Written request
Look at the data below and print exactly the lines from its first line through the line with "# A race passing"; the pictures stay out of the copy.
- - - -
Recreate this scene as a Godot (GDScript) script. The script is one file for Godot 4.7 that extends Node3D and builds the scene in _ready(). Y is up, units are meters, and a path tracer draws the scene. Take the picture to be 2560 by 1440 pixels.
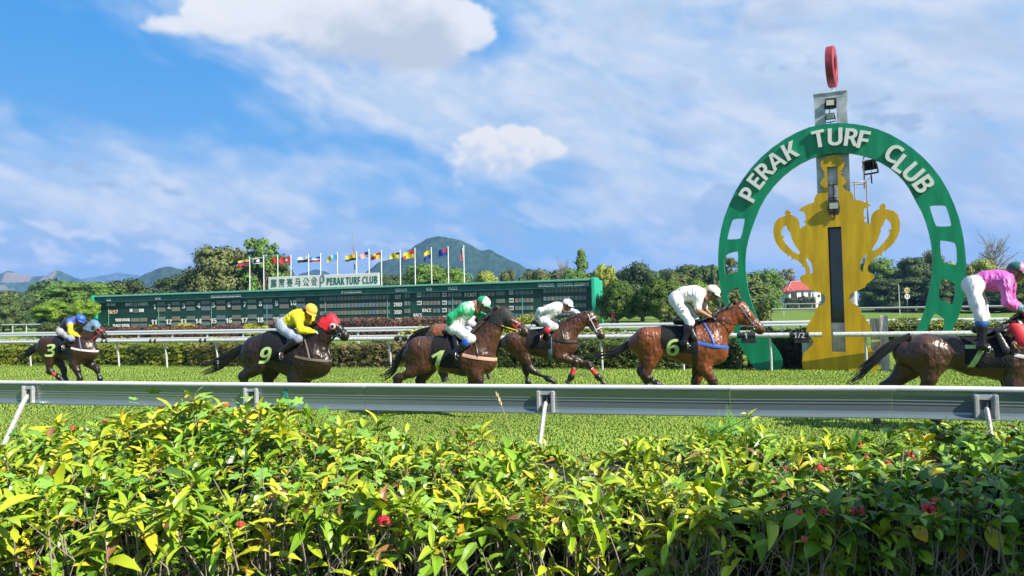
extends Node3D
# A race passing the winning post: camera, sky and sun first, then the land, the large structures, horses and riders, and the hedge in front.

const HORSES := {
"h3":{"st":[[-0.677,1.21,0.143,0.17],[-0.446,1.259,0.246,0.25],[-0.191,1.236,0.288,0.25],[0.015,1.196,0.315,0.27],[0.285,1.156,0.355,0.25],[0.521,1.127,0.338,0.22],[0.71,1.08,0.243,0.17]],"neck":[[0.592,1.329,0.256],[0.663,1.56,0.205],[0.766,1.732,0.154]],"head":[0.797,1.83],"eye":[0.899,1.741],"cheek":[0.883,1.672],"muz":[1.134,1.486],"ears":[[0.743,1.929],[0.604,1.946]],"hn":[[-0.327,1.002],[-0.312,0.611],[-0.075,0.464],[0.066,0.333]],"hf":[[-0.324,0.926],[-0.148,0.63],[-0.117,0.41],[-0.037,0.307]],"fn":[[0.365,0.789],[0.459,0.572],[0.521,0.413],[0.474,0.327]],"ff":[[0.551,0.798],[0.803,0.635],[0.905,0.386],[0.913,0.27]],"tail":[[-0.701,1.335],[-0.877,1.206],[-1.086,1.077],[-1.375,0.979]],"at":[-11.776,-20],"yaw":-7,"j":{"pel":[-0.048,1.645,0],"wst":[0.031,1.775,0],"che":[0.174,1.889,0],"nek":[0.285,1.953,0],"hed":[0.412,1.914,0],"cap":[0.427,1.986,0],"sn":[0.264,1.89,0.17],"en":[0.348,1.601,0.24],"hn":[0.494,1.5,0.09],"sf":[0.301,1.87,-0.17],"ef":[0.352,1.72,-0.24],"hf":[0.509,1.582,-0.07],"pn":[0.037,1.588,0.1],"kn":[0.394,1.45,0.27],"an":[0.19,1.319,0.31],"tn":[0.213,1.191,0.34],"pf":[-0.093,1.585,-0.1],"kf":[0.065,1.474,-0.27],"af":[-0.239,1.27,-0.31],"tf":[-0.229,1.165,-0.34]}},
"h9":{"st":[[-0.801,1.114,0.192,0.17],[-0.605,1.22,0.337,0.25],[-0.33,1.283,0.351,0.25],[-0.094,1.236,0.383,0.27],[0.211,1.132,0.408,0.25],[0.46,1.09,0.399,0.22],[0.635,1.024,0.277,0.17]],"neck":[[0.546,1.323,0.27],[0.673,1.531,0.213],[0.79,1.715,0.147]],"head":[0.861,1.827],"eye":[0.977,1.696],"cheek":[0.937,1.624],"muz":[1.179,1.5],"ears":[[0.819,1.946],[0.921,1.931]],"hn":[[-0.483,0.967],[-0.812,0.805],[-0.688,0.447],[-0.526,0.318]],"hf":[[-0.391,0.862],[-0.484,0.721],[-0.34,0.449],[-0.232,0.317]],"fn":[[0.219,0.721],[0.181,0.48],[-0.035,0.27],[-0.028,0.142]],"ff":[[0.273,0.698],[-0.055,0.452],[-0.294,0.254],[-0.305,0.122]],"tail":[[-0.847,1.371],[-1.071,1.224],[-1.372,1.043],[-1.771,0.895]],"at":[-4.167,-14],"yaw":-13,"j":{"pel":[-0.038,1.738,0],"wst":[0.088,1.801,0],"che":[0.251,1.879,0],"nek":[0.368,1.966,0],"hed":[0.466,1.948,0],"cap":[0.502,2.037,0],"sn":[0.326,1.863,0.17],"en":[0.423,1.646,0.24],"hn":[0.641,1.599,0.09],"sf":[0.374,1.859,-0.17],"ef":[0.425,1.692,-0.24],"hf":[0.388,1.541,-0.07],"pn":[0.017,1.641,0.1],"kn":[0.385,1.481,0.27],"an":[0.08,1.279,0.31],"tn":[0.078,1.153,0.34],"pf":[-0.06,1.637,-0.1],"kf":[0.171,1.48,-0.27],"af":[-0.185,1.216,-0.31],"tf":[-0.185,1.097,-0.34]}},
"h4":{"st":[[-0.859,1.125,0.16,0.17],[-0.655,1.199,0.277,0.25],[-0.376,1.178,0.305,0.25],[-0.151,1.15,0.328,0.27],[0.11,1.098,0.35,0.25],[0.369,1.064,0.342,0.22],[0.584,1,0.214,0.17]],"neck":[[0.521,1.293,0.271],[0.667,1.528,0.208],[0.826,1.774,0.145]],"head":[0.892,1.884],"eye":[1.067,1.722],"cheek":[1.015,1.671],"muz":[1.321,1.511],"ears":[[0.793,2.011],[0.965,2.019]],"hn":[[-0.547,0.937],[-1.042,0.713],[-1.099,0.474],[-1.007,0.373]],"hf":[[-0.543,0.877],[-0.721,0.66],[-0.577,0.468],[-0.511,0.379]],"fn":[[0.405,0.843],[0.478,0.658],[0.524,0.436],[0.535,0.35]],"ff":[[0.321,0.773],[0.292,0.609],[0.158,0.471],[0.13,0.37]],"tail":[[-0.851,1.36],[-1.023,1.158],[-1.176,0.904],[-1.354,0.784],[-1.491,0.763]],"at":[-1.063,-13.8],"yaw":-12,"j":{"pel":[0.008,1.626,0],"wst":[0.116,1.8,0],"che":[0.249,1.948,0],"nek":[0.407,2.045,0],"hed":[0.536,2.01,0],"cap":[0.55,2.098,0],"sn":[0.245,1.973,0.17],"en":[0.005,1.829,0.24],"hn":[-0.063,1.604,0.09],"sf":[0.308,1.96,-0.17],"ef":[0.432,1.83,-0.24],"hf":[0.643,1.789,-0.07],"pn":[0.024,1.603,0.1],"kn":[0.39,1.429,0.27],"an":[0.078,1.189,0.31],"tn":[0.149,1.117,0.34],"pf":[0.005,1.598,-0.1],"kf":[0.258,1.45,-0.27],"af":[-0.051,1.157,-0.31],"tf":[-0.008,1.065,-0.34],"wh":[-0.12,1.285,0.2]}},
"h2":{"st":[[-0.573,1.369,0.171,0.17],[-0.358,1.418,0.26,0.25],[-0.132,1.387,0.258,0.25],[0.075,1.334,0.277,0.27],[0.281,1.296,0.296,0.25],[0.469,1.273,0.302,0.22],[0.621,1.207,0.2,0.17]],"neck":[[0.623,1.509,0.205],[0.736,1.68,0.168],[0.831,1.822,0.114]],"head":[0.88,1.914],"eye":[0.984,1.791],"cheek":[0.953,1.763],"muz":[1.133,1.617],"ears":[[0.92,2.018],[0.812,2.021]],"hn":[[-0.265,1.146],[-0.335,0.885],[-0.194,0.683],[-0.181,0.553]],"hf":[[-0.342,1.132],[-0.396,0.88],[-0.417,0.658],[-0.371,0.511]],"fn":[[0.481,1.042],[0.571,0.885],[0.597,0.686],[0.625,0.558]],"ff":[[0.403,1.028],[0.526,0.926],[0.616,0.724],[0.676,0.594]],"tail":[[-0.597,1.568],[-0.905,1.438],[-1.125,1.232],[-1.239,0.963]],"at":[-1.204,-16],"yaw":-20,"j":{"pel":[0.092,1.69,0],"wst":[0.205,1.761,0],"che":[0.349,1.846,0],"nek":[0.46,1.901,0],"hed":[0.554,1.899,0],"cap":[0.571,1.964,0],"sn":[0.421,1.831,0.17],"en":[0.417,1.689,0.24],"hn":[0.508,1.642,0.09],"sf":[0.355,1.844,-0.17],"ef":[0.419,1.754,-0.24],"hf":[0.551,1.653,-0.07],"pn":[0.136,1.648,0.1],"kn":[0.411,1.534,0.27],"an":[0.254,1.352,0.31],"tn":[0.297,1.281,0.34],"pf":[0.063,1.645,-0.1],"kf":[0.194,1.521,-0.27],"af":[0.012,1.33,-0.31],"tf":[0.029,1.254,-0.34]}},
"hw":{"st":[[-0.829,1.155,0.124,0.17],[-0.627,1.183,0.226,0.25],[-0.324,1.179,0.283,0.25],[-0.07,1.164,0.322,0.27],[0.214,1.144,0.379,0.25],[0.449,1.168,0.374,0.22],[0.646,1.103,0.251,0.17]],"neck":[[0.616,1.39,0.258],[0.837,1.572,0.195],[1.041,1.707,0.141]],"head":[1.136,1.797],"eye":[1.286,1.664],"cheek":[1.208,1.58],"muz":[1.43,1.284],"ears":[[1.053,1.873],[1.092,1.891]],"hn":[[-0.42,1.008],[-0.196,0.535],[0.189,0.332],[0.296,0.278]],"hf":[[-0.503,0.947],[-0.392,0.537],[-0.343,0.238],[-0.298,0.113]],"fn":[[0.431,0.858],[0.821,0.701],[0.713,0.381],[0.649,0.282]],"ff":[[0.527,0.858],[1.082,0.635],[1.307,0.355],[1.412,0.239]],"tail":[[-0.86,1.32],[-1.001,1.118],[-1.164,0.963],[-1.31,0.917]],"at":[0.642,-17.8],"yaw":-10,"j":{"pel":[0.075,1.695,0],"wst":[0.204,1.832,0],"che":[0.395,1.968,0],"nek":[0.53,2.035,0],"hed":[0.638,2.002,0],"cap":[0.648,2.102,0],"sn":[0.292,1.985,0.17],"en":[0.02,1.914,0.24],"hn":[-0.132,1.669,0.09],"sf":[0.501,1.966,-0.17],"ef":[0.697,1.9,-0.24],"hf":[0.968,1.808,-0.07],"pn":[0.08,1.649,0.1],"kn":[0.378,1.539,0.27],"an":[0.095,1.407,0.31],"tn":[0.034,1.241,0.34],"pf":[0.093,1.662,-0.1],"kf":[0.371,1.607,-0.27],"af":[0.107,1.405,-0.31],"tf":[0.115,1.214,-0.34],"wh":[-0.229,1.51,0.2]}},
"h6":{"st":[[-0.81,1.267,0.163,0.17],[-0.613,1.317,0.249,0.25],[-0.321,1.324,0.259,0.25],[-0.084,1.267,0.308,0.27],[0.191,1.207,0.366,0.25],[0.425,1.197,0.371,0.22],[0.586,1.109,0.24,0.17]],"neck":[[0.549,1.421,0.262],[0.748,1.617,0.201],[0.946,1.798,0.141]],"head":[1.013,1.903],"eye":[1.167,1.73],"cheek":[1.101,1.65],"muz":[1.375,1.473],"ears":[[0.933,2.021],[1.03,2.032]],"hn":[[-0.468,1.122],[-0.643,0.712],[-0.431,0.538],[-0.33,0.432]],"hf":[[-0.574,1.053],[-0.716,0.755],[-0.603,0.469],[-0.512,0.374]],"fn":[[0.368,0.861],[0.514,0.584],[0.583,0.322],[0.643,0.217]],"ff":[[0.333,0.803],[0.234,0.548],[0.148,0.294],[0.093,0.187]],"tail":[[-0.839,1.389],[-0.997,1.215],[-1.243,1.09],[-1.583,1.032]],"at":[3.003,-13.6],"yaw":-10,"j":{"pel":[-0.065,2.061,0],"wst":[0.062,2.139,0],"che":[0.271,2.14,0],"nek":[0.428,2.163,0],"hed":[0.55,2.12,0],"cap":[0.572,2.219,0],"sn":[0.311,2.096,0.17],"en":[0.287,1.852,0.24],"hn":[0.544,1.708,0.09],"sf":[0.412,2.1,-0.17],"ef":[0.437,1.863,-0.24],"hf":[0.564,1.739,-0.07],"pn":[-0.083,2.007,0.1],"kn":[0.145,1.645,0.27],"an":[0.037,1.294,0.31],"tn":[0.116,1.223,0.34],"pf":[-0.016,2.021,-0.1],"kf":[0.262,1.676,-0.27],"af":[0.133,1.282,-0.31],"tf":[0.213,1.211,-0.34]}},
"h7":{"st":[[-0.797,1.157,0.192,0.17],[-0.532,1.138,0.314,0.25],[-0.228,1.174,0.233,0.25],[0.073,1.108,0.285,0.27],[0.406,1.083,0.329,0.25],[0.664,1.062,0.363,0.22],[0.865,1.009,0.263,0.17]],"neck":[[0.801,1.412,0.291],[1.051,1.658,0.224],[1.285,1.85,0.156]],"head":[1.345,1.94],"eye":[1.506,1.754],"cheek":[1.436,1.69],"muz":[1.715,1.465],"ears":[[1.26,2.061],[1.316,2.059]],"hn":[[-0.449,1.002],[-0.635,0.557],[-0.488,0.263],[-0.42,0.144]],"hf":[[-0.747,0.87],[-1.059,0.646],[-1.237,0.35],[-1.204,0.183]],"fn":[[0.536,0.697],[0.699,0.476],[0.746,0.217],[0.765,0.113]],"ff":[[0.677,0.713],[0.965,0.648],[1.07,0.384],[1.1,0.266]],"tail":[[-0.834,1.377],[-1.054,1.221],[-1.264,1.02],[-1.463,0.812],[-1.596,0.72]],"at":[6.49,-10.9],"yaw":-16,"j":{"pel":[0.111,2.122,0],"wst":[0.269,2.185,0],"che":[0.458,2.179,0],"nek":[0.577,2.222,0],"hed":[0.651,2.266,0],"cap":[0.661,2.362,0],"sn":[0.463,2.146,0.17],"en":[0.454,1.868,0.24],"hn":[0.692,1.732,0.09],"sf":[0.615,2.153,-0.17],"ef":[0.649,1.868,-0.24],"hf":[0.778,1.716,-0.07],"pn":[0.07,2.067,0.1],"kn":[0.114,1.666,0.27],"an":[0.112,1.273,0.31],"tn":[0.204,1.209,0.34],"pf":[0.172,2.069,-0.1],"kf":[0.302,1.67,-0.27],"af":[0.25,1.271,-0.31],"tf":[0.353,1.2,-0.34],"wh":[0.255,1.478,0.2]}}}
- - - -
Correct answer
Recreate this scene as a Godot (GDScript) script. The script is one file for Godot 4.7 that extends Node3D and builds the scene in _ready(). Y is up, units are meters, and a path tracer draws the scene. Take the picture to be 2560 by 1440 pixels.
extends Node3D
# A race passing the winning post: camera, sky and sun first, then the land, the large structures, horses and riders, and the hedge in front.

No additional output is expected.